Set down the material below word for word, excluding the pictures.
-- START --
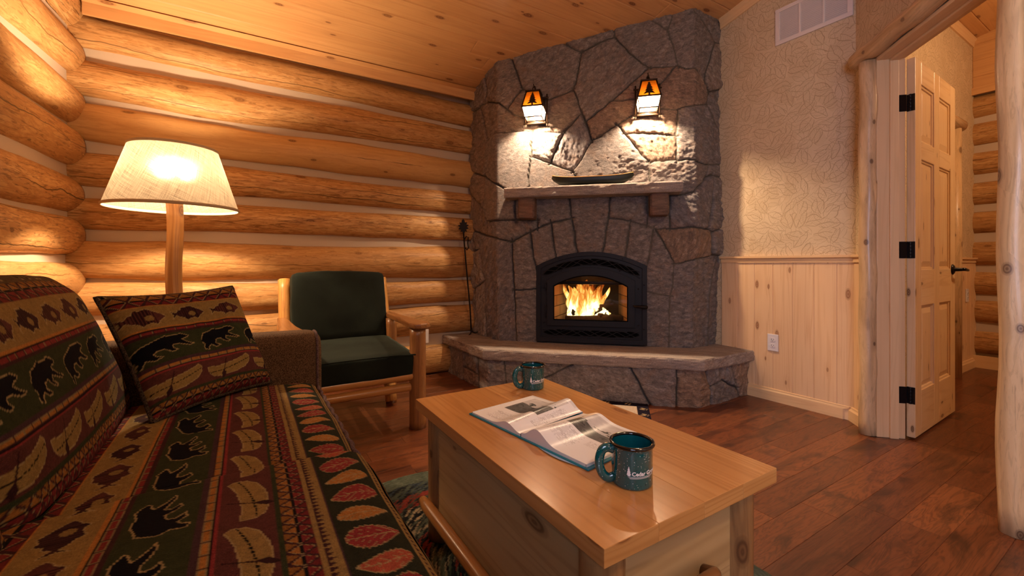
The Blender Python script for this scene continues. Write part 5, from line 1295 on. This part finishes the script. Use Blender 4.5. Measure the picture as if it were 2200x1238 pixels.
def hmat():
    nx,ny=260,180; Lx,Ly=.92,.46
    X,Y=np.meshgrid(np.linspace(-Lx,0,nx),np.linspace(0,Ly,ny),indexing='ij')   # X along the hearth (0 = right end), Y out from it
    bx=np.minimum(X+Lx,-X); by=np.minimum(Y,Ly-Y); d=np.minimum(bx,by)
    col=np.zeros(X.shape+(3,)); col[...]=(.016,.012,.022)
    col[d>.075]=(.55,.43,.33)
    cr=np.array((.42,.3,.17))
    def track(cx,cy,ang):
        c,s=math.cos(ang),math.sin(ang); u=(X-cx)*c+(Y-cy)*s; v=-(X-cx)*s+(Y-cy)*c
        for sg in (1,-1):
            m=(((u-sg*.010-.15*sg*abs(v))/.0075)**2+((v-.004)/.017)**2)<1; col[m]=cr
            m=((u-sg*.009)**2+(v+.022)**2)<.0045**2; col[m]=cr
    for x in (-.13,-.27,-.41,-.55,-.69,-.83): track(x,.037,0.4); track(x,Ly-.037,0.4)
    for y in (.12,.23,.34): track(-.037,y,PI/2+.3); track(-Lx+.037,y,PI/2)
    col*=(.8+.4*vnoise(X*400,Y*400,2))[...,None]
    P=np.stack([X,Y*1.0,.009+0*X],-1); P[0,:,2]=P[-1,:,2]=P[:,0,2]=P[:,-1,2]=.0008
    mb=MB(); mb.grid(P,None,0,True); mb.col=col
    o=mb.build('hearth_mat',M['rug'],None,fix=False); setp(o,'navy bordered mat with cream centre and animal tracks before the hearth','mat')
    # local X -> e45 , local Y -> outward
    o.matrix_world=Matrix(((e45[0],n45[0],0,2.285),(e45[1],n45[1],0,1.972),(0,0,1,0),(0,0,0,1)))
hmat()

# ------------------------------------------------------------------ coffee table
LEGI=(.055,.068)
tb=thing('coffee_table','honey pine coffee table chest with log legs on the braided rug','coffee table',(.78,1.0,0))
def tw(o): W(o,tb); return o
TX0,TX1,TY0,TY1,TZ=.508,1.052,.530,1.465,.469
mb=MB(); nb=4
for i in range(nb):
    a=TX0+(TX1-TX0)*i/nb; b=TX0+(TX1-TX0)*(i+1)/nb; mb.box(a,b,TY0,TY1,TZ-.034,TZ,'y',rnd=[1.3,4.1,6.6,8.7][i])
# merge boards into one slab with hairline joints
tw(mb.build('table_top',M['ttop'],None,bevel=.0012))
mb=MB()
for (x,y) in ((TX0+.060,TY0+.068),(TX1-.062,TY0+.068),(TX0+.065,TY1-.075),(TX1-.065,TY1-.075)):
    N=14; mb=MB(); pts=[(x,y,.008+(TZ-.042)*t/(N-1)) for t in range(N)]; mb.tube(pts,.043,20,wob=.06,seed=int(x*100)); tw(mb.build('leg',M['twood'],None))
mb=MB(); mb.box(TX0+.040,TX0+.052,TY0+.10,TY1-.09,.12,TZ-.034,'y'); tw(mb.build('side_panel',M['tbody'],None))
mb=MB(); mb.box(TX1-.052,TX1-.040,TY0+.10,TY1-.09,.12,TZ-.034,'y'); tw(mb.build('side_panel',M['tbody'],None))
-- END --
# Answer to this problem:
The Blender Python script for this scene continues. Write part 5, from line 1295 on. This part finishes the script. Use Blender 4.5. Measure the picture as if it were 2200x1238 pixels.
def hmat():
    nx,ny=260,180; Lx,Ly=.92,.46
    X,Y=np.meshgrid(np.linspace(-Lx,0,nx),np.linspace(0,Ly,ny),indexing='ij')   # X along the hearth (0 = right end), Y out from it
    bx=np.minimum(X+Lx,-X); by=np.minimum(Y,Ly-Y); d=np.minimum(bx,by)
    col=np.zeros(X.shape+(3,)); col[...]=(.016,.012,.022)
    col[d>.075]=(.55,.43,.33)
    cr=np.array((.42,.3,.17))
    def track(cx,cy,ang):
        c,s=math.cos(ang),math.sin(ang); u=(X-cx)*c+(Y-cy)*s; v=-(X-cx)*s+(Y-cy)*c
        for sg in (1,-1):
            m=(((u-sg*.010-.15*sg*abs(v))/.0075)**2+((v-.004)/.017)**2)<1; col[m]=cr
            m=((u-sg*.009)**2+(v+.022)**2)<.0045**2; col[m]=cr
    for x in (-.13,-.27,-.41,-.55,-.69,-.83): track(x,.037,0.4); track(x,Ly-.037,0.4)
    for y in (.12,.23,.34): track(-.037,y,PI/2+.3); track(-Lx+.037,y,PI/2)
    col*=(.8+.4*vnoise(X*400,Y*400,2))[...,None]
    P=np.stack([X,Y*1.0,.009+0*X],-1); P[0,:,2]=P[-1,:,2]=P[:,0,2]=P[:,-1,2]=.0008
    mb=MB(); mb.grid(P,None,0,True); mb.col=col
    o=mb.build('hearth_mat',M['rug'],None,fix=False); setp(o,'navy bordered mat with cream centre and animal tracks before the hearth','mat')
    # local X -> e45 , local Y -> outward
    o.matrix_world=Matrix(((e45[0],n45[0],0,2.285),(e45[1],n45[1],0,1.972),(0,0,1,0),(0,0,0,1)))
hmat()

# ------------------------------------------------------------------ coffee table
LEGI=(.055,.068)
tb=thing('coffee_table','honey pine coffee table chest with log legs on the braided rug','coffee table',(.78,1.0,0))
def tw(o): W(o,tb); return o
TX0,TX1,TY0,TY1,TZ=.508,1.052,.530,1.465,.469
mb=MB(); nb=4
for i in range(nb):
    a=TX0+(TX1-TX0)*i/nb; b=TX0+(TX1-TX0)*(i+1)/nb; mb.box(a,b,TY0,TY1,TZ-.034,TZ,'y',rnd=[1.3,4.1,6.6,8.7][i])
# merge boards into one slab with hairline joints
tw(mb.build('table_top',M['ttop'],None,bevel=.0012))
mb=MB()
for (x,y) in ((TX0+.060,TY0+.068),(TX1-.062,TY0+.068),(TX0+.065,TY1-.075),(TX1-.065,TY1-.075)):
    N=14; mb=MB(); pts=[(x,y,.008+(TZ-.042)*t/(N-1)) for t in range(N)]; mb.tube(pts,.043,20,wob=.06,seed=int(x*100)); tw(mb.build('leg',M['twood'],None))
mb=MB(); mb.box(TX0+.040,TX0+.052,TY0+.10,TY1-.09,.12,TZ-.034,'y'); tw(mb.build('side_panel',M['tbody'],None))
mb=MB(); mb.box(TX1-.052,TX1-.040,TY0+.10,TY1-.09,.12,TZ-.034,'y'); tw(mb.build('side_panel',M['tbody'],None))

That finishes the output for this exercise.